Tout d'abord, j'ai l'espoir que ce film d'Enyedi Ildikó, bien récompensé à Berlin, permette aux français de découvrir cette cinéaste hongroise pour laquelle j'ai une affection sans limites. Si je prends le temps d'écrire quelques lignes à son propos, c'est bien dans l'idée que certains d'entre-vous, avant la sortie en France de celui-ci, trouveront le goût d'aller fouiller dans les quelques films qu'Enyedi nous a offert précédemment.
Complètement inconnue chez nous, elle avait pourtant été remarqué lors du festival de Cannes de 1989, pour son premier film, *Mon XXe siècle*. Une petite merveille qui avait reçu la caméra d'or. Enyedi y faisait un vibrant hommage au cinéma muet (et je ne peux pas m'empêcher de penser qu'ici la séquence de l'abattage sanglant d'une vache est un clin d'oeil aux séquences d'abattage au centre de la polémique Vertov/Eisenstein en 1923) à travers l'histoire de deux sœurs jumelles, séparées très jeunes et qui prenaient deux chemins bien différents. C'était, comme tous les films d'Enyedi (Le *Chasseur magique*, *Simon le mage*, et ce dernier, *Sur le corps et l'âme*), un film ayant pour thèmes principaux l'amour, la vie, la nature (je suis incapable d'imaginer un film d'Enyedi sans de nombreux plans s'attachant simplement aux animaux, aux paysages), l'émerveillement et la lumière.
Elle a fait quatre films dans les années 90, et puis plus rien en ce qui concerne le cinéma. Presque vingt ans plus tard, elle revient, d'où, je ne sais pas, mais avec une œuvre qui ne pouvait être que d'elle. Son style, incroyablement personnel et attachant, est sensible, modeste (j'ai vu la bande annonce du prochain Malick avant le film, c'est bien l'opposé le plus complet). Ici, les sensations les plus fortes viennent d'une main qui s'enfonce dans une purée de pommes de terre, d'un sourire discret et complice du vendeur de l'épicerie, lorsque le héros lui demande, pour la première fois et en plus de ses courses habituelles, monotones, un aftershave. De la jeune héroïne qui aligne proprement ses pieds derrière la ligne d'ombre que trace une colonne.
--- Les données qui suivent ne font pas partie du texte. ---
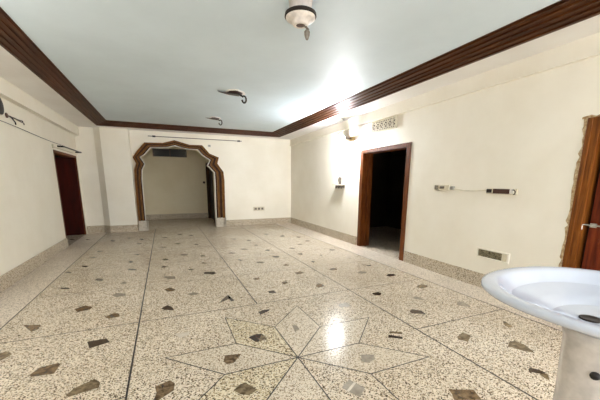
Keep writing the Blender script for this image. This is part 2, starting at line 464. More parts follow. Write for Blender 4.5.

Ses histoires – elle est toujours l'auteure de ses scénarios – se centrent sur des choses simples. Béla Tarr a l'habitude de dire que toutes les histoires ont déjà été écrites, qu'il suffit d'ouvrir l'ancien testament. Enyedi n'est pas loin de cette position. Une histoire d'amour, entre deux personnes plus ou moins asociales. Très franchement, c'est tout. Seulement voilà, à côté, il y a Enyedi. Alors elle pose, doucement, des questions. Elle abime légèrement le réalisme de son univers, très légèrement, et les deux personnages se rencontrent dans leurs rêves, sous la forme d'un cerf et d'une biche. Mais de leurs rêves, on ne sait et on ne voit finalement presque rien, parce qu'au fond, ce qui l'intéresse est bien plus concret. Comment ces deux personnes vont pouvoir dépasser leurs troubles pour se rejoindre dans la réalité ? La psychologie n'aidera pas beaucoup, Enyedi ne l'aime pas et se moquait déjà allègrement d'Otto Wieninger dans Mon XXe siècle. Je pense que c'est un point essentiel de son cinéma : la vanité de l'analyse. Ce que l'on fait du désir de savoir, de la pulsion épistémologique. Mieux vaut prendre que comprendre.
Naturellement, mon objectivité pour ce film est très limitée. J'aime tout ce qui vient de Hongrie, j'aime Enyedi, et derrière chacune de ses images je la sens vibrer toute entière. Elle est sincère et calme. Et moi j'aime de plus en plus les petites choses, les bijoux un peu ternes, mal équarris ; le spectaculaire me fatigue. C'est un film qui sera certainement oublié dans les histoires futures du cinéma, parce qu'il a des défauts, parce qu'il n'a rien d'exceptionnel, ni rien d'éclatant. J'ai senti la toile briller comme les constellations parlantes dans *It's a Wonderful Life*, pendant deux heures.
S'il vous plaît, approchez-vous d'elle gentiment. Et jetez un œil à ses films précédents.